The Government declared the area a safe haven or “no-fire zone” on February 12, urging civilians to seek shelter there, and has repeatedly denied using heavy artillery or aerial bombs to attack it.
The Unosat report, based on images between February 5 and April 19, appears to back up the persistent verbal testimony to the contrary from doctors, aid workers and civilians fleeing the area. “Within the northern and southern sections of the civilian safe zone, there are new indications of building destruction and damages resulting from shelling and possible airstrikes,” the report said.
Francesco Pisano, manager of the Unosat programme, told The Times that the report was compiled to assist UN agencies and aid organisations in Sri Lanka and was placed accidentally on one of their websites. He said that his analysts had concluded that some of the damage in the images could have been caused only by aerial bombing. “This kind of accuracy you acquire only with air power,” he said. “The craters beyond a certain size also make our analysts almost certain that these were air-dropped bombs.”

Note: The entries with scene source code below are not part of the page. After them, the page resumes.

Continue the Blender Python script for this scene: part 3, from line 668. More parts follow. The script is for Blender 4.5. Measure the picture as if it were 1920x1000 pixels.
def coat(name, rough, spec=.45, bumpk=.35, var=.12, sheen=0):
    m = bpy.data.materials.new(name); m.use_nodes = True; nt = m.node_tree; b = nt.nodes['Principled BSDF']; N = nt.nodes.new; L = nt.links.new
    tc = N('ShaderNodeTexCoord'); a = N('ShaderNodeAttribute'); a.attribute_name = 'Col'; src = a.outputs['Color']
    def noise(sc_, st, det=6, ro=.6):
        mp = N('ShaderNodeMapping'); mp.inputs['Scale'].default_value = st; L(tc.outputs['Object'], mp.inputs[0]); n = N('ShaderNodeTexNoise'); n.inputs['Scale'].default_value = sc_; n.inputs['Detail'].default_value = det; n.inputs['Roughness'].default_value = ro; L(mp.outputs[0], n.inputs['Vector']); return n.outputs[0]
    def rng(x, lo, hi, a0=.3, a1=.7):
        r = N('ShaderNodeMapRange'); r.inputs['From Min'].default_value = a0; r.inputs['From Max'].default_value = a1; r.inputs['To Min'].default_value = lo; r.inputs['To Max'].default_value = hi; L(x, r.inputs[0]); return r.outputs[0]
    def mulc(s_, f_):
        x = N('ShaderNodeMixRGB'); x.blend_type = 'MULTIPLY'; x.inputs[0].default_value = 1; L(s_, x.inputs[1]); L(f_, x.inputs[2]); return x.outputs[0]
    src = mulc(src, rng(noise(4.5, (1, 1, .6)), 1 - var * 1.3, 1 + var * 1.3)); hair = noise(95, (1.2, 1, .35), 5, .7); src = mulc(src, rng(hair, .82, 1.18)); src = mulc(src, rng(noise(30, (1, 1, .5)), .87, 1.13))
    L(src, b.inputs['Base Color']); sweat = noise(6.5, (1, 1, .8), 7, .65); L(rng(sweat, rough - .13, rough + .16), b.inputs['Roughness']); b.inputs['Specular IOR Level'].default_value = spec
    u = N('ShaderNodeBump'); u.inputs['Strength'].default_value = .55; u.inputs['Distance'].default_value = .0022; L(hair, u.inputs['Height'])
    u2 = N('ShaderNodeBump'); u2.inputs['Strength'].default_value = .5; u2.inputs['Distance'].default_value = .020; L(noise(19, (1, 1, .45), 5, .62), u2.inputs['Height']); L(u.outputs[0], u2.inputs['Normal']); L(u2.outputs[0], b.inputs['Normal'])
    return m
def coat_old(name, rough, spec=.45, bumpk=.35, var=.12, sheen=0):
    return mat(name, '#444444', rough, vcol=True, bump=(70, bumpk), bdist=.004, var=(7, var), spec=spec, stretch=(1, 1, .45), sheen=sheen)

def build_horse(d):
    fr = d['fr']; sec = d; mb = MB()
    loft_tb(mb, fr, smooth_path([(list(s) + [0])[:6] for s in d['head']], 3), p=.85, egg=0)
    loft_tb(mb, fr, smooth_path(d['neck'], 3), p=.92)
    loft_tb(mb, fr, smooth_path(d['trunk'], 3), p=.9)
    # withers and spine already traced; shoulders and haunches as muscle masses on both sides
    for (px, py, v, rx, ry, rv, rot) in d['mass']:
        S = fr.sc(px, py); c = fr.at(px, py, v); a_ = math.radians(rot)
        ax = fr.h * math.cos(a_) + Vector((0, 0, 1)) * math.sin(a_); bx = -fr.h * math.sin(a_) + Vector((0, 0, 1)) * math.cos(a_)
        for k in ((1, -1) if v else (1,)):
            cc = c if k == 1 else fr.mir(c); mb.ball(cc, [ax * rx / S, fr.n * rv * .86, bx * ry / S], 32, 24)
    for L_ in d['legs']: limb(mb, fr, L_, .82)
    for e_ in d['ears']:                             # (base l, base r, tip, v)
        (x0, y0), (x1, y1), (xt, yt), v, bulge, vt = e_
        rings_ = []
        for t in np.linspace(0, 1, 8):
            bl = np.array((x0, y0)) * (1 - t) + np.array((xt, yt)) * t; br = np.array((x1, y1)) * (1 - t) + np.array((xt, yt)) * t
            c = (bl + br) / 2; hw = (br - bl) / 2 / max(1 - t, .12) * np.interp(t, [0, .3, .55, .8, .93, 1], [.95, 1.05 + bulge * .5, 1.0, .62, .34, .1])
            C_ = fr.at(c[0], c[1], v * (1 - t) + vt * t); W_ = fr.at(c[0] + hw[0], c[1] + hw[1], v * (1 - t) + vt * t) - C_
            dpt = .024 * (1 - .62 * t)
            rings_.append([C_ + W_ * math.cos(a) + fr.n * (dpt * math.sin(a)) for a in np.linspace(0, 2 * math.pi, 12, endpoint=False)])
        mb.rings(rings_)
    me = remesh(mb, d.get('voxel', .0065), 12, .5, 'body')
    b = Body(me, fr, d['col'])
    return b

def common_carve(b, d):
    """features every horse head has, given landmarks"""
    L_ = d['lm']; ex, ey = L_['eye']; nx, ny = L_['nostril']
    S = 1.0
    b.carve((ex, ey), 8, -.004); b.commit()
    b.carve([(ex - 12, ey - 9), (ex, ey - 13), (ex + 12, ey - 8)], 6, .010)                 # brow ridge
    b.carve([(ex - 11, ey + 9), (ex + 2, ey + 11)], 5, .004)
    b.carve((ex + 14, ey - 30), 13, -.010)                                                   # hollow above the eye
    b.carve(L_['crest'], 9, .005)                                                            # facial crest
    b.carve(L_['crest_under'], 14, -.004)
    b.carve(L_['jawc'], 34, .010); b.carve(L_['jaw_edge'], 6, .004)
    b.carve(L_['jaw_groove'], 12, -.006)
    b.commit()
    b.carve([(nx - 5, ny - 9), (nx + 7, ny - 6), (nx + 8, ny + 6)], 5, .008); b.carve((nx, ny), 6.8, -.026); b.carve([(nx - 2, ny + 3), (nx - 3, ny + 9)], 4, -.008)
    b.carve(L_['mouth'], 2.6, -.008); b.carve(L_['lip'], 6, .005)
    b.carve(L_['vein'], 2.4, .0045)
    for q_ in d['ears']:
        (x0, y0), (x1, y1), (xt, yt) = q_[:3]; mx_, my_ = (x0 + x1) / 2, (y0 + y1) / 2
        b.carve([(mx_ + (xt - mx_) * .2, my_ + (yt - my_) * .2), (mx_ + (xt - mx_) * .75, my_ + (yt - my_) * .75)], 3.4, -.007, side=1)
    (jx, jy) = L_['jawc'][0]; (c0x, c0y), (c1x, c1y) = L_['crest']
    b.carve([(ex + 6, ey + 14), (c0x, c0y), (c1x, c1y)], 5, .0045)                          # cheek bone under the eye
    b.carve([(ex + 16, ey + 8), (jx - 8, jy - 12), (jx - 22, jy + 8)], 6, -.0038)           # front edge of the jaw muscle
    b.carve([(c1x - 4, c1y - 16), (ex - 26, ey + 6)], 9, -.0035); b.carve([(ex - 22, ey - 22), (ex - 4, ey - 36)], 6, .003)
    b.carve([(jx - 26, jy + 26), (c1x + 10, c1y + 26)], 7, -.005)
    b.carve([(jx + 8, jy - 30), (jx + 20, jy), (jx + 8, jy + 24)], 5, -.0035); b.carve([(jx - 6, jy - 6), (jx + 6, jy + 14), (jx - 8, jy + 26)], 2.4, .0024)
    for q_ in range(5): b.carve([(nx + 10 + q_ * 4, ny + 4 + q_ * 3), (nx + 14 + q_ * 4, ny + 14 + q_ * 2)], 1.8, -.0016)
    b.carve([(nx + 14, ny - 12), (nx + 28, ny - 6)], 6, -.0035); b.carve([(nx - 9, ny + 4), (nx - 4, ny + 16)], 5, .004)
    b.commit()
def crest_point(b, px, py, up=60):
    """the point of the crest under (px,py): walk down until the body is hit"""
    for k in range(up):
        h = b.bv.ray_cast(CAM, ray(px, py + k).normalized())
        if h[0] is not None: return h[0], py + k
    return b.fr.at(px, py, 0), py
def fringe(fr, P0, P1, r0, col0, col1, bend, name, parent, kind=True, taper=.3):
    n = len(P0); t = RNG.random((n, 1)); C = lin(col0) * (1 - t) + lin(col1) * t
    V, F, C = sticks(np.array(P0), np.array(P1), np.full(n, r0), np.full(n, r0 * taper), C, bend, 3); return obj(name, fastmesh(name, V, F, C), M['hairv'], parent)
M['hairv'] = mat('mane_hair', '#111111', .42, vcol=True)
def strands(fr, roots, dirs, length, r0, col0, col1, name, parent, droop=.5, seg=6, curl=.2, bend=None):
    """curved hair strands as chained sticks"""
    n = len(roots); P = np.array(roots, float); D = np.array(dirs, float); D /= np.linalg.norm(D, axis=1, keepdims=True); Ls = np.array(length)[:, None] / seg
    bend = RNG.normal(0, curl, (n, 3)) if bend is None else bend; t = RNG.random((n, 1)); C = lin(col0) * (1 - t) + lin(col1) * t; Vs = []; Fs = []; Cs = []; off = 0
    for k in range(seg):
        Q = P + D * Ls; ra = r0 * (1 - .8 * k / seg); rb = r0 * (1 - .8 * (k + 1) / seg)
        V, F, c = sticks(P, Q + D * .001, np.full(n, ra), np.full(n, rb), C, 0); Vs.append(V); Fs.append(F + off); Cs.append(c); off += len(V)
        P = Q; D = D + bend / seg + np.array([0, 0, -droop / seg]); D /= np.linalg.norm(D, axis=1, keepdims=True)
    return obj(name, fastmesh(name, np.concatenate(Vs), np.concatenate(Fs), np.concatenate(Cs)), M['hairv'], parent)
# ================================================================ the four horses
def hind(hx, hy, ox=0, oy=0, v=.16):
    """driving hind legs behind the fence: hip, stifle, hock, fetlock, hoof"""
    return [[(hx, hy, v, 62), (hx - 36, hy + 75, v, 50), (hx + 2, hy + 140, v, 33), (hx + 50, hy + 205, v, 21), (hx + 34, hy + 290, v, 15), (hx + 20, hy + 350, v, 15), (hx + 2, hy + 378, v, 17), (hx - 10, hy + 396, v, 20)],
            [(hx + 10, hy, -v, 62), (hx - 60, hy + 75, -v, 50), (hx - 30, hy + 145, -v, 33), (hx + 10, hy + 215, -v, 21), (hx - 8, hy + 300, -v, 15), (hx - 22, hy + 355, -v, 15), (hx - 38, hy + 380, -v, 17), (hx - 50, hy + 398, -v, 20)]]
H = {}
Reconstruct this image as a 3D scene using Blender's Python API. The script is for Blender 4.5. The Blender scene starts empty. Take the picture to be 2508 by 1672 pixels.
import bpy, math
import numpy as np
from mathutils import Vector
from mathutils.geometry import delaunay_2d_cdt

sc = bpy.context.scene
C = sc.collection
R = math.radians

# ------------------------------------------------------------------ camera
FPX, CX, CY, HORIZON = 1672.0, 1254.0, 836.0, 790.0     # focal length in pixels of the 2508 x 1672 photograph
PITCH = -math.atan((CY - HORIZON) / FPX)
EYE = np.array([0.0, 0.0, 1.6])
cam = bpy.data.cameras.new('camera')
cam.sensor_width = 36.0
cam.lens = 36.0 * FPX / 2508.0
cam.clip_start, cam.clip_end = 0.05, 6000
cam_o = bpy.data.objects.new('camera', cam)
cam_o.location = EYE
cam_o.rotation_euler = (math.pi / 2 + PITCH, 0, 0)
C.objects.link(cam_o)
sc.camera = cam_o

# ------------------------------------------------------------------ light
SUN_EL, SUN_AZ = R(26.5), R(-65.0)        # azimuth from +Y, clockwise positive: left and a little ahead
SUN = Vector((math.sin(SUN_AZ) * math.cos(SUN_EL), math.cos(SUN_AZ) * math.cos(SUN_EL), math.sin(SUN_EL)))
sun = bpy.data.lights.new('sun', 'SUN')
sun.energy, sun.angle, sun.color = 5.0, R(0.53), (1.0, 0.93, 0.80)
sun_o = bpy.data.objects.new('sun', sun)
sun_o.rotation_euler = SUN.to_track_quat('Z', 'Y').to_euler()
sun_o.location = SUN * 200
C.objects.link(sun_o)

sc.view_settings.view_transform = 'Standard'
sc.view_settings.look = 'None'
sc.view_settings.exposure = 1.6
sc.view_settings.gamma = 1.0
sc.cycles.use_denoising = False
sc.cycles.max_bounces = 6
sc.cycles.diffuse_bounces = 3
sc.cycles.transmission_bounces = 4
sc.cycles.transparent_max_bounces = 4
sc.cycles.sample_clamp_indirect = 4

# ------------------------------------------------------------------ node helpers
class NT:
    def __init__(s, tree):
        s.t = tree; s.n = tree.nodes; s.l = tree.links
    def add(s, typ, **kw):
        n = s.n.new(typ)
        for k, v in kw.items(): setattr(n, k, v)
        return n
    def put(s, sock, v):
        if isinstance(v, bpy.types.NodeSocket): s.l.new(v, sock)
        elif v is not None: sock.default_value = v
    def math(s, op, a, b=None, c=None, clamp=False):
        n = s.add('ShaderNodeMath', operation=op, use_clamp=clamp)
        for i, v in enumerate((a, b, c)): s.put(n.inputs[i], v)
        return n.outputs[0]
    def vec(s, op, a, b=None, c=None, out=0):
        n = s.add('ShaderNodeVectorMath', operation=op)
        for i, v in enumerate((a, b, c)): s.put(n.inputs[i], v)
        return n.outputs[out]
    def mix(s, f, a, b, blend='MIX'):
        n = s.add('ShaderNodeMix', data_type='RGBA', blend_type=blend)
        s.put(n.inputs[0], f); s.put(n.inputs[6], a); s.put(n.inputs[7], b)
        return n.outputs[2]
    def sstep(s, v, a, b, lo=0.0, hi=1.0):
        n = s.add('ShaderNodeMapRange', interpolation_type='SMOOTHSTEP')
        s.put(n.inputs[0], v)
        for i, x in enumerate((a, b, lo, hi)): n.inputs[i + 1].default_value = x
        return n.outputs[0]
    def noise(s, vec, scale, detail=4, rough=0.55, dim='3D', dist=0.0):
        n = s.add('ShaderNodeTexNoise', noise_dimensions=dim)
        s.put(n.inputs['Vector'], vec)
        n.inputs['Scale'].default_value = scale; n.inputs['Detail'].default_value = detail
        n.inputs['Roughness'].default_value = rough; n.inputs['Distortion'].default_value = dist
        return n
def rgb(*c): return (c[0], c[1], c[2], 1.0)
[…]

He declined to say which side was responsible. The army says that it destroyed the last of the Tigers’ small air wing when it shot down two of its planes over Colombo in February. Human rights activists said that the images required detailed analysis and further inquiries but could provide the hardest evidence yet that the army had shelled and bombed civilians.
“This is incontrovertible evidence that the Government has been lying for months,” Peter Bouckaert, emergencies director for Human Rights Watch, said. A Sri Lankan military spokesman was not immediately available for comment.
The images emerged as Sri Lanka rejected appeals for a ceasefire from David Miliband, the Foreign Secretary, and Bernard Kouchner, the French Foreign Minister. “We have at no time gone for a ceasefire. We will not do so now,” President Rajapaksa said. “I don’t need lectures from Western representatives.”
Sri Lanka published details of an apparently heated exchange over civilian casualties between Mr Miliband and Gotabaya Rajapaksa, the Defence Secretary, who is also the President’s brother. Mr Miliband told Parliament that any alleged war crimes should be investigated “urgently, independently and credibly”.
He hinted that Britain might join the United States in trying to use Sri Lanka’s application for a $1.9 billion (£1.2 billion) IMF loan as leverage in negotiations, as reported by The Times yesterday. “We are duty-bound to look extremely carefully at the situation on the ground should any plan be presented to the IMF board,” he said.